In the listing below, find the line with "C = scene.collection", then repeat exactly every line from the top through that one.

- **Rows from a dataset**
-=-=-=-=-

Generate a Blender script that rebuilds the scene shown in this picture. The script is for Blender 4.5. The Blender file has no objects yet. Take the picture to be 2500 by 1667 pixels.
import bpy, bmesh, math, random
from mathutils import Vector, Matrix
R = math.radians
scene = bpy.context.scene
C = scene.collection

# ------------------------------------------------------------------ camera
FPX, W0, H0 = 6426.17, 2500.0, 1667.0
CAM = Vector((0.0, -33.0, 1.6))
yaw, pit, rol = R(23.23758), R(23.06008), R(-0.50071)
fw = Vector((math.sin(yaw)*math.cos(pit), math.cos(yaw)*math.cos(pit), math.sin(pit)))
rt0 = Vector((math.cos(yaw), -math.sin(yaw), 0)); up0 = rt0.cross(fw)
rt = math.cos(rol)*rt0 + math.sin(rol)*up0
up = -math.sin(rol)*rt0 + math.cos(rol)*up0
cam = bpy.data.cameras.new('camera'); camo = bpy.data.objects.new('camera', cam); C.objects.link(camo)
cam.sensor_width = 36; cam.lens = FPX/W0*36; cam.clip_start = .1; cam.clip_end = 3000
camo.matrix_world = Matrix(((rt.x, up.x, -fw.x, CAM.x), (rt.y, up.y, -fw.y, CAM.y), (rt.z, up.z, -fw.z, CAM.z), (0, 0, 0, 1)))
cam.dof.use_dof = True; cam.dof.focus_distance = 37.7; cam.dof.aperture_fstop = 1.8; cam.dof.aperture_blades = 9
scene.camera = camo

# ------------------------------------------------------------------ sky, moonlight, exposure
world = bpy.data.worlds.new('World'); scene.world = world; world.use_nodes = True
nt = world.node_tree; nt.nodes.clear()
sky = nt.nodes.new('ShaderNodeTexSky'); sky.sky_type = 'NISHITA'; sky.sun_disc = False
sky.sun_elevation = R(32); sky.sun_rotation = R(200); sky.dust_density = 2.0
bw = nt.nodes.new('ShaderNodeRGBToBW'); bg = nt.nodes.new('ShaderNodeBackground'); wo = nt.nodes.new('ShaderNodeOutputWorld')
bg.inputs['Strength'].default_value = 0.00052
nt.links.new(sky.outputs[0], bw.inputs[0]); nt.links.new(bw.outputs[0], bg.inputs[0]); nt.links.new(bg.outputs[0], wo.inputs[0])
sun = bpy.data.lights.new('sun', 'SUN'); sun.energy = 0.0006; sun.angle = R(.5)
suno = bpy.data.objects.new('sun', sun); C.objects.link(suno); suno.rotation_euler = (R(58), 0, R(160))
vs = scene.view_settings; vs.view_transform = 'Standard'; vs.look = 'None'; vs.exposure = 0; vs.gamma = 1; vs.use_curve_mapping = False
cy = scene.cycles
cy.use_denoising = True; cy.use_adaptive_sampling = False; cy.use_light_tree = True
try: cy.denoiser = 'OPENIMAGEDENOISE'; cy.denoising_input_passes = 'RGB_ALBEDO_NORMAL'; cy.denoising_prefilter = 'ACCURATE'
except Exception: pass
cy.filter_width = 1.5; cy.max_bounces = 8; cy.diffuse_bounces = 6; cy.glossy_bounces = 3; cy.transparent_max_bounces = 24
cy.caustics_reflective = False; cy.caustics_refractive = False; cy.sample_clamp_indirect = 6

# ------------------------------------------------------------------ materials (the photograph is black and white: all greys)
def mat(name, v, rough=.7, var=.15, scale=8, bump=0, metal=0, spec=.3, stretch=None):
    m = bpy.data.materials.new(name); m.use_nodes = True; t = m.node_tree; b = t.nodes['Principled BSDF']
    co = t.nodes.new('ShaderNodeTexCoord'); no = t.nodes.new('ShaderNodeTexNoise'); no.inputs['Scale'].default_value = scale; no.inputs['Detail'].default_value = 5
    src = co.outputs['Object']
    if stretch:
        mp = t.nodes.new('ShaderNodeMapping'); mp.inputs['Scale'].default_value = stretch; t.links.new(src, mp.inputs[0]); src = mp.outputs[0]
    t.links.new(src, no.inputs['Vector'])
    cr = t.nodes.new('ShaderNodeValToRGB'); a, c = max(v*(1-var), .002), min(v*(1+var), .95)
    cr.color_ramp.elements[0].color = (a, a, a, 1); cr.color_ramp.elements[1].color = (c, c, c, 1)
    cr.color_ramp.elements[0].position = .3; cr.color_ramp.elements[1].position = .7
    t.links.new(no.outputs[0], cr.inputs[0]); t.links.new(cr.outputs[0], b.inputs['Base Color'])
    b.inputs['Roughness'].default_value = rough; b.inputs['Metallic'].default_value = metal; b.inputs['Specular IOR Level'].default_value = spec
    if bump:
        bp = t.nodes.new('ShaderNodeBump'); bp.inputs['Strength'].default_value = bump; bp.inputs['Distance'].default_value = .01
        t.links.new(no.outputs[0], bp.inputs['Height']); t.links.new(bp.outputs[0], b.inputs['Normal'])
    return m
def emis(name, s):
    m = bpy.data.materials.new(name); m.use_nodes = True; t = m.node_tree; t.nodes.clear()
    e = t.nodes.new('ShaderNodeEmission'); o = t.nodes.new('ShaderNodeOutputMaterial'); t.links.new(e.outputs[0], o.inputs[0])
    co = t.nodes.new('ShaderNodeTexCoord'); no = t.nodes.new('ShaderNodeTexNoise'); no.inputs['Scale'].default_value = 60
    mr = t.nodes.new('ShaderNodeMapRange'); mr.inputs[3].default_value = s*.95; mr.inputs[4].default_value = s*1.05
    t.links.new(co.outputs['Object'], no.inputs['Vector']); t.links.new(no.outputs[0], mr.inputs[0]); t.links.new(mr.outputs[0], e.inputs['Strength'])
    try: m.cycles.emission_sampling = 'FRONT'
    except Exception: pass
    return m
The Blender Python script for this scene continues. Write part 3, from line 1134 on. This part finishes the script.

-=-=-=-=-

- **Output of the task**
Generate a Blender script that rebuilds the scene shown in this picture. The script is for Blender 4.5. The Blender file has no objects yet. Take the picture to be 2500 by 1667 pixels.
import bpy, bmesh, math, random
from mathutils import Vector, Matrix
R = math.radians
scene = bpy.context.scene
C = scene.collection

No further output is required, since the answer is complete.